The Passing of L'Arme Blanche: The Last Cavalry Charge in British Military History
On March 19th, 1942, a British officer, riding the “best polo pony in Burma,” launched a headlong charge against a Japanese machine-gun emplacement. He died as he would probably have chosen to die; and with his death, writes James Lunt, concluded a long and distinguished chapter in the history of the British Army.
During the first decade of this century, the pages of military journals were filled with a furious controversy that seems completely fantastic to us today. The argument raged round the question of how the cavalry should be armed. Should the lance replace the sword as the cavalry soldier’s main weapon, or should both lance and sword give way to the rifle?

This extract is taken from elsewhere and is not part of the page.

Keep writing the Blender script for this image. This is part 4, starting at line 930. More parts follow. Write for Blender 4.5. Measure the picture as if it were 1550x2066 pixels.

Should the glittering cuirassiers and dragoons follow the example of the uncouth Boers, and the scarcely less uncouth Confederate and Federal cavalry of the American Civil War, and discard the shock action of l'arme blanche for the less glamorous but more workmanlike role of the mounted rifleman?
The Cavalry Journal of 1907, attempting to sum up the conflicting views on this subject, concluded that in France the sword was the main cavalry weapon and in Germany the lance, but that both were wrong. The main cavalry weapon, said the journal, is the horse, and “the charge will always remain the thing in which it will be the cavalryman’s pride to die sword in hand.”